Retype only what runs from the first line of the listing to the line holding "SC.camera = cam", both included. Do not retype the pictures.

- Dataset section -

· · · · · · ·

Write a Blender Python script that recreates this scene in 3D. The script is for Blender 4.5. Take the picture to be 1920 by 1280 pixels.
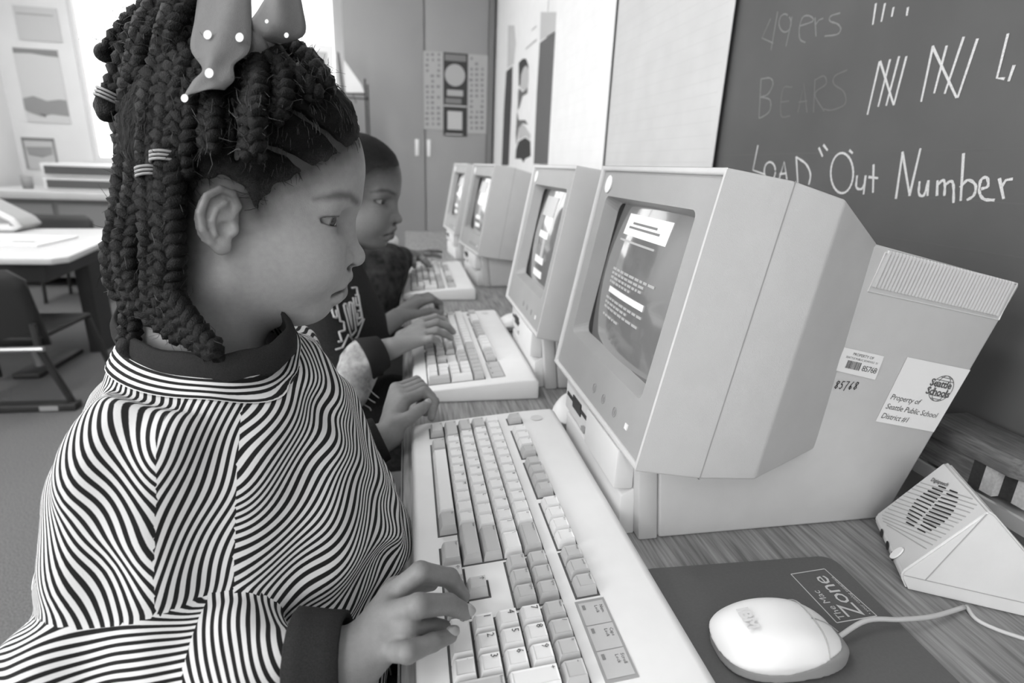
import bpy, bmesh, math, random
import numpy as np
from mathutils import Vector, Matrix
for o in list(bpy.data.objects):
    bpy.data.objects.remove(o)
SC = bpy.context.scene
COL = SC.collection
RNG = np.random.RandomState(7)
random.seed(7)

# ------------------------------------------------------------------ camera
CAM_LOC = np.array([0.0, 0.0, 1.075])
FPX = 1042.0
def unit(v):
    v = np.asarray(v, float)
    return v / np.linalg.norm(v)
_yc = unit([-198, -335, FPX])
_dc = unit([-130, (FPX * FPX - 198 * -130) / 335, FPX])
_zc = -_dc
_xc = np.cross(_yc, _zc)
ROT = np.array([_xc, _yc, _zc])            # camera axes (right, down, forward) in the room's axes
cam_data = bpy.data.cameras.new('camera')
cam = bpy.data.objects.new('camera', cam_data)
COL.objects.link(cam)
_r, _u, _b = ROT @ [1, 0, 0], ROT @ [0, -1, 0], ROT @ [0, 0, -1]
cam.matrix_world = Matrix(((_r[0], _u[0], _b[0], CAM_LOC[0]), (_r[1], _u[1], _b[1], CAM_LOC[1]), (_r[2], _u[2], _b[2], CAM_LOC[2]), (0, 0, 0, 1)))
cam_data.sensor_fit = 'HORIZONTAL'
cam_data.sensor_width = 36.0
cam_data.lens = FPX / 1920 * 36.0
cam_data.clip_start = 0.02
cam_data.dof.use_dof = True
cam_data.dof.focus_distance = 0.50
cam_data.dof.aperture_fstop = 5.6
SC.camera = cam

# ------------------------------------------------------------------ world, lights, exposure
w = bpy.data.worlds.new('overcast_sky'); SC.world = w
w.use_nodes = True
w.node_tree.nodes['Background'].inputs[0].default_value = (1, 1, 1, 1)
w.node_tree.nodes['Background'].inputs[1].default_value = 3.6
SC.view_settings.view_transform = 'Standard'
SC.view_settings.look = 'None'
SC.view_settings.exposure = -0.14
SC.view_settings.gamma = 1.0
SC.view_settings.use_curve_mapping = False
SC.cycles.max_bounces = 8
SC.cycles.diffuse_bounces = 4
SC.cycles.use_denoising = True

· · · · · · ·

- Problem solution -
Write a Blender Python script that recreates this scene in 3D. The script is for Blender 4.5. Take the picture to be 1920 by 1280 pixels.
import bpy, bmesh, math, random
import numpy as np
from mathutils import Vector, Matrix
for o in list(bpy.data.objects):
    bpy.data.objects.remove(o)
SC = bpy.context.scene
COL = SC.collection
RNG = np.random.RandomState(7)
random.seed(7)

# ------------------------------------------------------------------ camera
CAM_LOC = np.array([0.0, 0.0, 1.075])
FPX = 1042.0
def unit(v):
    v = np.asarray(v, float)
    return v / np.linalg.norm(v)
_yc = unit([-198, -335, FPX])
_dc = unit([-130, (FPX * FPX - 198 * -130) / 335, FPX])
_zc = -_dc
_xc = np.cross(_yc, _zc)
ROT = np.array([_xc, _yc, _zc])            # camera axes (right, down, forward) in the room's axes
cam_data = bpy.data.cameras.new('camera')
cam = bpy.data.objects.new('camera', cam_data)
COL.objects.link(cam)
_r, _u, _b = ROT @ [1, 0, 0], ROT @ [0, -1, 0], ROT @ [0, 0, -1]
cam.matrix_world = Matrix(((_r[0], _u[0], _b[0], CAM_LOC[0]), (_r[1], _u[1], _b[1], CAM_LOC[1]), (_r[2], _u[2], _b[2], CAM_LOC[2]), (0, 0, 0, 1)))
cam_data.sensor_fit = 'HORIZONTAL'
cam_data.sensor_width = 36.0
cam_data.lens = FPX / 1920 * 36.0
cam_data.clip_start = 0.02
cam_data.dof.use_dof = True
cam_data.dof.focus_distance = 0.50
cam_data.dof.aperture_fstop = 5.6
SC.camera = cam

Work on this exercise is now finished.